● **Written problem**: Word for word, restate the lines from the start of the data below through the line containing "nr2 = tang.cross(Vector((0, 0, 1))).normalized()".

● **Supplied information**:

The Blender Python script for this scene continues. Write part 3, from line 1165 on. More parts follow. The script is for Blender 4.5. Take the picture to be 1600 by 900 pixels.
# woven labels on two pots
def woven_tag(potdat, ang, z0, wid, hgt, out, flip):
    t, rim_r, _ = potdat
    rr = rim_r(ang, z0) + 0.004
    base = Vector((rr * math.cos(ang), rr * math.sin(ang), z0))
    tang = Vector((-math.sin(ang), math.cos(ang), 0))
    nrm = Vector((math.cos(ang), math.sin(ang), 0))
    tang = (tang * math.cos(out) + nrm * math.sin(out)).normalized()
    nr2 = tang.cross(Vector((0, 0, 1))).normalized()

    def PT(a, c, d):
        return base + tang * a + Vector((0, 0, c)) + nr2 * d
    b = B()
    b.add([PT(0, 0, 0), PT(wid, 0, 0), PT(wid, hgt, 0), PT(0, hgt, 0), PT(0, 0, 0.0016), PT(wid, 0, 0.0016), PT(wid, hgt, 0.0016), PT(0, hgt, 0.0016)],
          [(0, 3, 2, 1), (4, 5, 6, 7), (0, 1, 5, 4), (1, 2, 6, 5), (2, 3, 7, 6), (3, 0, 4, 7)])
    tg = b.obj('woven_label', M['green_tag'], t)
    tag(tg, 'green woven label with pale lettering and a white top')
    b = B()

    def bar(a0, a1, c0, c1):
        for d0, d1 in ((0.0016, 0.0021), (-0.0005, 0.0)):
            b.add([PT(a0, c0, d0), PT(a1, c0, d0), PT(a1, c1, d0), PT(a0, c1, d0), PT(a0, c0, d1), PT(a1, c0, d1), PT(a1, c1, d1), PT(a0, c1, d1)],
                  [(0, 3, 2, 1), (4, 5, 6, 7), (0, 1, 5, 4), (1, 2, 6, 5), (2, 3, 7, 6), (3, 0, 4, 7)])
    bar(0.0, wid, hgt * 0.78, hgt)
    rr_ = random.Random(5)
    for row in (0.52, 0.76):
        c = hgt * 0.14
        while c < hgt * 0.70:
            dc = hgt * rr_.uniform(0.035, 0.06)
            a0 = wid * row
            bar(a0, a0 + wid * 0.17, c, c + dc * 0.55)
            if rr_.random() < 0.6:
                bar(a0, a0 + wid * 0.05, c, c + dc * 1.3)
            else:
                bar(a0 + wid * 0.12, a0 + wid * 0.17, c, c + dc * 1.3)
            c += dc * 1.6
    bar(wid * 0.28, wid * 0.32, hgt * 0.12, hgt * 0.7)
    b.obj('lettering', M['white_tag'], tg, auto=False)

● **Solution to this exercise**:
The Blender Python script for this scene continues. Write part 3, from line 1165 on. More parts follow. The script is for Blender 4.5. Take the picture to be 1600 by 900 pixels.
# woven labels on two pots
def woven_tag(potdat, ang, z0, wid, hgt, out, flip):
    t, rim_r, _ = potdat
    rr = rim_r(ang, z0) + 0.004
    base = Vector((rr * math.cos(ang), rr * math.sin(ang), z0))
    tang = Vector((-math.sin(ang), math.cos(ang), 0))
    nrm = Vector((math.cos(ang), math.sin(ang), 0))
    tang = (tang * math.cos(out) + nrm * math.sin(out)).normalized()
    nr2 = tang.cross(Vector((0, 0, 1))).normalized()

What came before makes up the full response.